Oleh: Asyari Usman*
Jokowi pusing tujuh setengah keliling. Fufufafa tak turun-turun rating-nya. Berita, analisis, dan aksi tuntutan publik tidak juga reda.
Tidak ada cara lain. Harus ada kasus sensasional yang diledakkan. Yang liputannya akan masif dan bakal menyita perhatian tak henti-henti.
“Siap, komandan! Tom Lembong saja kita ‘lego’ hari ini.”
Begini kira-kira jawaban singkat dan padat dari seorang brutalis yang biasa memadamkan berita besar. Dia keluarkan semua teori dasar dan teori advance tentang “how to hijack public attention” (bagaimana cara membajak perhatian publik).
Maka, diumumkanlah penetapan Tom sebagai tersangka kasus korupsi impor gula. Dan disusul dengan penahanannya setelah dia diparadekan dalam keadaan diborgol.
Taktik untuk mengubur Fufufafa ini sukses. Medsos dan media konvensional (medkon) menjadi heboh. Tom Lembong dibicarakan di mana-mana. Netizen bereaksi keras.
Setelah itu, Kejaksaan Agung menggelar penjelasan tentang penangkapan mantan menteri Jokowi itu. Warganet semakin jengkel. Mulai dikeluarkan kasus-kasus korupsi yang diduga kuat melibatkan sejumlah pejabat tinggi pemerintahan Prabowo.
Netizen menuntut agar kasus Zulkifli Hasan, Airlangga Hartarto, Tito Karnavian, Luhut Panjaitan, dan lain sebagainya segera juga dibuka kembali. Netizen mendesak supaya Kejaksaan Agung tidak tebang pilih.
Fufufafa mereda sebagaimana diharapkan oleh tim pencitraan Gibran Rakabuming. Tom Lembong menjadi ‘trending topic’ di medsos.
Tapi, bisakah ini bertahan lama? Akankah pembicaraan tentang Fufufafa lenyap untuk selamanya?
Kelihatannya tak mungkin. Fufufafa akan kembali lagi mendominasi percakapan publik. Ini tak terelakkan.
Sebab, kualitas pribadi Fufufafa dan cara dia dinaikkan ke kursi wakil presiden tidak akan sirna dari pikiran masyarakat.

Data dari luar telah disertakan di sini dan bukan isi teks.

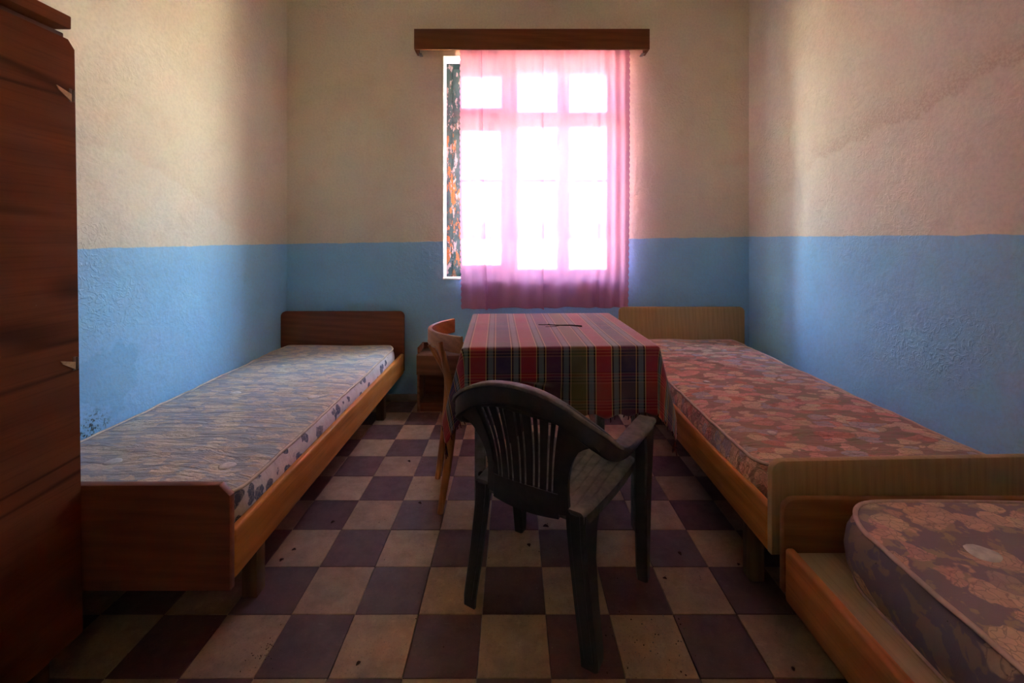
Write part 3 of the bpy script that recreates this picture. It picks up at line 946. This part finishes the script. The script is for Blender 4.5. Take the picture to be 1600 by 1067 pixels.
# ------------------------------------------------------------------ nightstand
ns = thing('nightstand', 'small brown nightstand with an open shelf beneath the window', 'nightstand', (-0.47, 3.08, 0))
def nbx(name, x0, x1, y0, y1, z0, z1, bev=0.003, mat='nightstand_wood'):
    return boxpart(name, mat, ns, x0, x1, y0, y1, z0, z1, bev)
nbx('side_panel', -0.190, -0.172, -0.10, 0.09, 0.0, 0.372)
nbx('side_panel', 0.172, 0.190, -0.10, 0.09, 0.0, 0.372)
nbx('top_panel', -0.194, 0.194, -0.104, 0.09, 0.373, 0.390)
nbx('gallery', -0.194, -0.178, -0.075, 0.072, 0.3905, 0.432)
nbx('gallery', 0.178, 0.194, -0.075, 0.072, 0.3905, 0.432)
nbx('gallery', -0.194, 0.194, 0.073, 0.09, 0.3905, 0.432)
nbx('drawer_front', -0.1915, 0.1915, -0.116, -0.1045, 0.255, 0.388)
nbx('shelf', -0.171, 0.171, -0.095, 0.078, 0.045, 0.060)
nbx('shelf', -0.171, 0.171, -0.095, 0.078, 0.250, 0.262)
nbx('back_panel', -0.171, 0.171, 0.079, 0.088, 0.02, 0.372)
nbx('plinth', -0.171, 0.171, -0.094, -0.080, 0.0, 0.0445)

# ------------------------------------------------------------------ table and cloth
TX, TY, TR = 0.172, 2.098, math.radians(2.2)
tb = thing('dining_table', 'square table with worn grey legs under the plaid cloth', 'table', (TX, TY, 0), TR)
HT = 0.372
boxpart('table_top', 'leg_wood', tb, -HT, HT, -HT + 0.005, HT - 0.005, 0.728, 0.752, 0.003)
for sx in (-1, 1):
    for sy in (-1, 1):
        x, y = sx * (HT - 0.052), sy * (HT - 0.045)
        bm = nb()
        box(bm, x - 0.022, x + 0.022, y - 0.022, y + 0.022, 0.0, 0.727, 0.004)
        lg = mk('leg', bm, 'grey_paint', tb, True)
        if sx < 0 and sy < 0:
            bm = nb(); tube(bm, [(x + 0.004, y - 0.0215, 0.245), (x + 0.004, y - 0.0225, 0.245)], 0.012, 12); mk('knot', bm, 'bark', lg, True)
            bm = nb(); tube(bm, [(x + 0.004, y - 0.0215, 0.47), (x + 0.004, y - 0.027, 0.47)], 0.010, 10); mk('bolt', bm, 'steel', lg, True)
for a in (-1, 1):
    boxpart('apron', 'grey_paint', tb, -HT + 0.076, HT - 0.076, a * (HT - 0.045) - 0.01, a * (HT - 0.045) + 0.01, 0.63, 0.727, 0.002)
    boxpart('apron', 'grey_paint', tb, a * (HT - 0.052) - 0.01, a * (HT - 0.052) + 0.01, -HT + 0.069, HT - 0.069, 0.63, 0.727, 0.002)

def tablecloth():
    A = 0.379
    OV = 0.272
    n = 132
    zt = 0.7555
    R = 0.010
    bm = nb()
    uvl = bm.loops.layers.uv.new('UVMap')
    def drop(d):          # arc over the edge, then straight down: (out, down)
        if d < R * PI / 2:
            a = d / R
            return R * math.sin(a), R * (1 - math.cos(a))
        return R, R + d - R * PI / 2
    def place(u, v):
        du = max(abs(u) - A, 0.0); dv = max(abs(v) - A, 0.0)
        su = 1 if u > 0 else -1; sv = 1 if v > 0 else -1
        wob = 0.0012 * noise.noise(Vector((u * 6, v * 6, 1)))
        if du == 0 and dv == 0:
            return Vector((u, v, zt + wob))
        if du and dv:
            r = math.hypot(du, dv); th = math.atan2(dv, du)
            o, d = drop(r)
            s2 = math.sin(2 * th)
            fl = (0.125 if su < 0 else 0.12) * s2 * max(r - 0.005, 0)
            # lobes keep the gathered corner from lying flat
            lob = 0.014 * math.sin(4 * th) * min(r / 0.2, 1.4)
            kk = d / OV
            wx_, wy_ = (0.90, 0.45) if su < 0 else (0.70, 0.70)
            x = A + o * math.cos(th) + (fl + lob) * wx_ + 0.036 * min(kk, 1.1) * math.cos(th) ** 2
            y = A + o * math.sin(th) + (fl - lob) * wy_ + 0.006 * kk * math.sin(th) ** 2
            z = zt - d * (1 - 0.05 * s2)
            return Vector((su * x, sv * y, z))
        if du:
            o, d = drop(du)
            k = d / OV
            f = 0.010 * math.sin(v * 17 + su) + 0.007 * math.sin(v * 39 + 2)
            edge = math.exp(-((A - abs(v)) / 0.06))
            x = A + o + 0.036 * k + f * k * (1 - edge)
            return Vector((su * x, v, zt - d))
        o, d = drop(dv)
        k = d / OV
        f = 0.007 * math.sin(u * 19 + sv) + 0.004 * math.sin(u * 43)
        edge = math.exp(-((A - abs(u)) / 0.06))
        y = A + o + 0.006 * k + f * k * (1 - edge)
        if sv < 0:        # the arm of the plastic chair pushes the cloth in under the table
            q = min(max((d - 0.125) / 0.055, 0), 1)
            y -= 0.135 * math.exp(-((u + 0.155) / 0.10) ** 2) * q * q * (3 - 2 * q)
        return Vector((u, sv * y, zt - d))
    def samples():
        lim = A + OV
        s = [-lim + 2 * lim * i / n for i in range(n + 1)]
        s += [-A, A]
        for e in (0.004, 0.008, 0.012, 0.016):
            s += [A + e, -A - e]
        return sorted(set(round(q, 5) for q in s))
    S = samples()
    g = []
    for u in S:
        row = []
        for v in S:
            p = place(u, v)
            if abs(abs(v) - A - OV) < 1e-4 or abs(abs(u) - A - OV) < 1e-4:   # uneven scalloped hem
                q = u if abs(abs(v) - A - OV) < 1e-4 else v
                p.z += 0.007 * math.sin(q * 64) + 0.004 * math.sin(q * 23)
            row.append(bm.verts.new(p))
        g.append(row)
    for i in range(len(S) - 1):
        for j in range(len(S) - 1):
            f = bm.faces.new((g[i][j], g[i + 1][j], g[i + 1][j + 1], g[i][j + 1]))
            f.smooth = True
            for lp, (a, b) in zip(f.loops, ((i, j), (i + 1, j), (i + 1, j + 1), (i, j + 1))):
                lp[uvl].uv = (S[a], S[b])
    m_ = len(S) - 1
    # knotted fringe along the hem
    hem = [g[i][0].co.copy() for i in range(0, m_ + 1)] + [g[i][m_].co.copy() for i in range(0, m_ + 1)] + \
          [g[0][j].co.copy() for j in range(1, m_)] + [g[m_][j].co.copy() for j in range(1, m_)]
    o = mk('tablecloth', bm, 'plaid')
    sol = o.modifiers.new('thickness', 'SOLIDIFY')
    sol.thickness = 0.0018
    sol.offset = 1.0
    o.location = (TX, TY, 0)
    o.rotation_euler = (0, 0, TR)
    tag(o, 'red, navy and green plaid tablecloth draped over the square table', 'tablecloth')
    bm = nb()
    rnd = random.Random(5)
    for k_, p in enumerate(hem):
        if rnd.random() < 0.30:
            l = rnd.uniform(0.008, 0.022)
            tube(bm, [p + Vector((0, 0, 0.004)), p + Vector((rnd.uniform(-.003, .003), rnd.uniform(-.003, .003), -l * 0.5)), p + Vector((rnd.uniform(-.006, .006), rnd.uniform(-.006, .006), -l))],
                 [0.0018, 0.0022, 0.0012], 5)
    for cu in (-1, 1):
        for cv in (-1, 1):
            p = place(cu * (A + OV), cv * (A + OV))
            for q in range(5):
                d = Vector((rnd.uniform(-.012, .012), rnd.uniform(-.012, .012), -rnd.uniform(.025, .055)))
                tube(bm, [p + Vector((0, 0, 0.004)), p + d * 0.5 + Vector((rnd.uniform(-.004, .004), 0, 0)), p + d], [0.0025, 0.0035, 0.0018], 6)
    fr = mk('fringe', bm, 'fringe', o, True)
    fr['kind'] = 'stuff'
tablecloth()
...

Ditambah lagi dengan kejengkelan rakyat terhadap ugal-ugalan Jokowi dalam pengambilan kebijakan dan cara dia mengelola pemerintahan, maka Fufufafa akan terus dibicarakan.
Tim pencitraan Jokowi mungkin bisa menenggelamkan bahasan Fufufafa dengan dua langkah. Pertama, Jokowi menyuruh Jaksa Agung dan Kapolri agar terus-menerus membongkar kasus-kasus lama. Pasti medsos dan medkon (koran, televisi, radio) akan meminggirkan bahasan tentang Fufufafa. Namun, sekali lagi, ini akan berlangsung sementara waktu saja.
Langkah yang kedua, Jokowi suruh Gibran mengundurkan diri dari jabatan wapres. Barulah nanti Fufufafa lenyap dari pembicaraan publik. Langkah kedua ini yang paling efektif.
Kita tunggu saja salah satu langkah ini. Berani apa tidak?